EXERCISE OBJECTIVE — Pull every line containing the word "parts" from the records.

LISTED ENTRIES —
.....
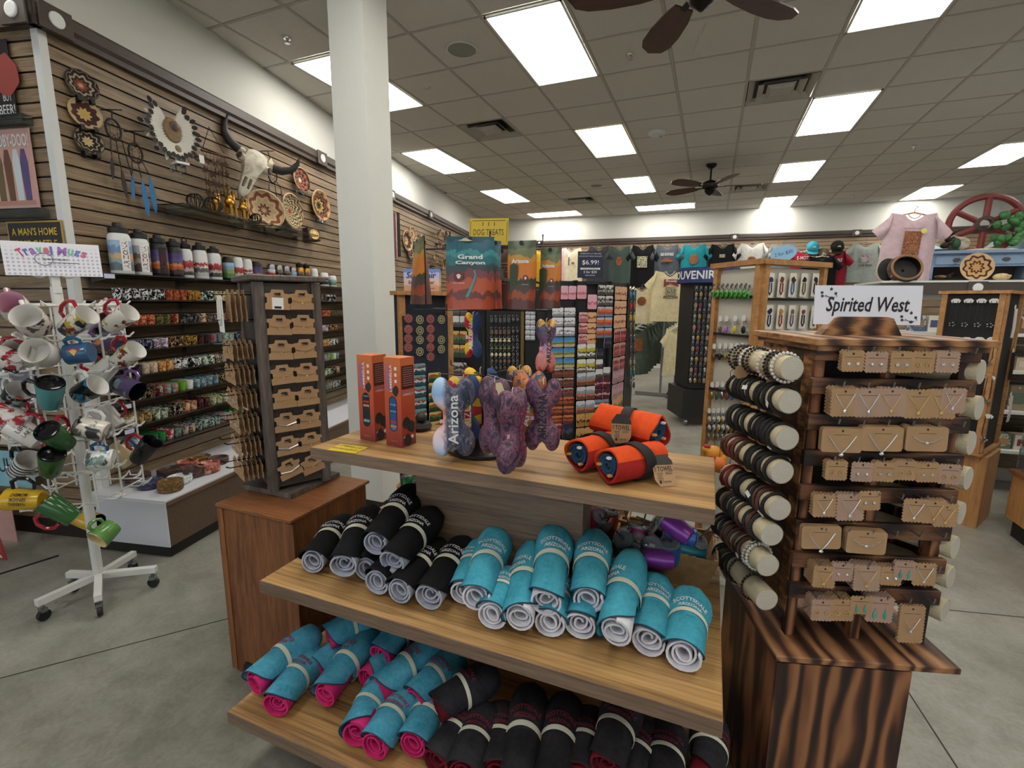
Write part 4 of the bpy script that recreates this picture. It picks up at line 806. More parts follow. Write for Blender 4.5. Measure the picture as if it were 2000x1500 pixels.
.....
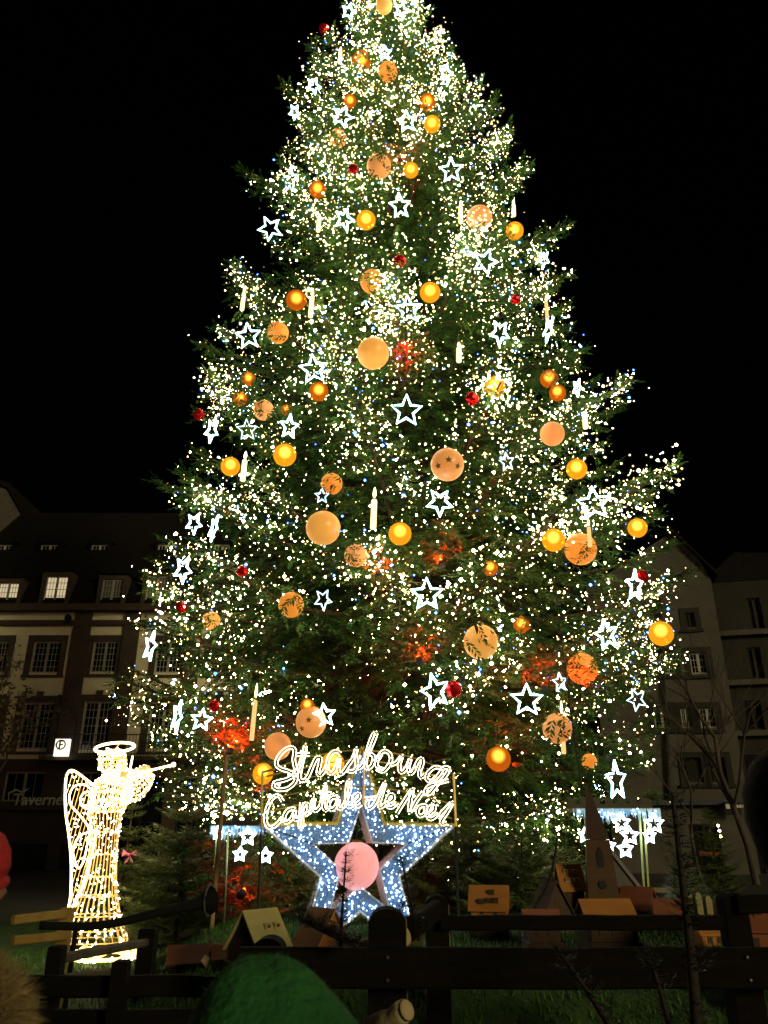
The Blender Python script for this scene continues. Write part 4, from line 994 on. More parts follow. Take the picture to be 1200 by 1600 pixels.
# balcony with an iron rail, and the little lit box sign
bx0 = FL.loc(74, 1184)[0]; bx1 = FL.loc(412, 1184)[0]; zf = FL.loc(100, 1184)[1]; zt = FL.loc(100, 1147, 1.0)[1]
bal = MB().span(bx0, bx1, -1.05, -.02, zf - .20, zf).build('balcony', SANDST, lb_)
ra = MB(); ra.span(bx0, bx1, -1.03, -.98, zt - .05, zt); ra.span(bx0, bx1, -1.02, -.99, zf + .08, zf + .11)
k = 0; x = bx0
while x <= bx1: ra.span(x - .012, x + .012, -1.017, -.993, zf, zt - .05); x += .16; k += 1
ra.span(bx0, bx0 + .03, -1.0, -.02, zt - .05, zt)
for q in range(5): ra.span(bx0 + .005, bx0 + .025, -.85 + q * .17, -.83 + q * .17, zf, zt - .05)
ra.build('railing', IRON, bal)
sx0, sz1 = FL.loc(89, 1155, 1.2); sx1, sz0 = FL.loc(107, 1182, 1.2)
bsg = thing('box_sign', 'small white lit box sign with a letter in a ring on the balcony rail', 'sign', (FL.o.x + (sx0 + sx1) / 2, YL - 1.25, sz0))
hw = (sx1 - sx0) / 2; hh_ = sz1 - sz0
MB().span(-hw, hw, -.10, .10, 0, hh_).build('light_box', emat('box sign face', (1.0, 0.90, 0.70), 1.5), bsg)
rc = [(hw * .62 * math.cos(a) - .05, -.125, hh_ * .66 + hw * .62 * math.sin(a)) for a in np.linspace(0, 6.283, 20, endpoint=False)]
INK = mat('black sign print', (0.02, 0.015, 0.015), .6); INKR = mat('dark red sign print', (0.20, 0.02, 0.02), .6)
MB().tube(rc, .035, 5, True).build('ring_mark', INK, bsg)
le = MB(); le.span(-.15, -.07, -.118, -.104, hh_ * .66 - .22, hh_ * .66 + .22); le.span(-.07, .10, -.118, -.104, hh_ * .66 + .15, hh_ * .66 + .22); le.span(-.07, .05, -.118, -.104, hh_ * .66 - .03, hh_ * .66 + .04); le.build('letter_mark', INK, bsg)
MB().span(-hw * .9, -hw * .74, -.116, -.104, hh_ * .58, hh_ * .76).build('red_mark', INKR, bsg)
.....
FINISHED EXERCISE —
Write part 4 of the bpy script that recreates this picture. It picks up at line 806. More parts follow. Write for Blender 4.5. Measure the picture as if it were 2000x1500 pixels.
The Blender Python script for this scene continues. Write part 4, from line 994 on. More parts follow. Take the picture to be 1200 by 1600 pixels.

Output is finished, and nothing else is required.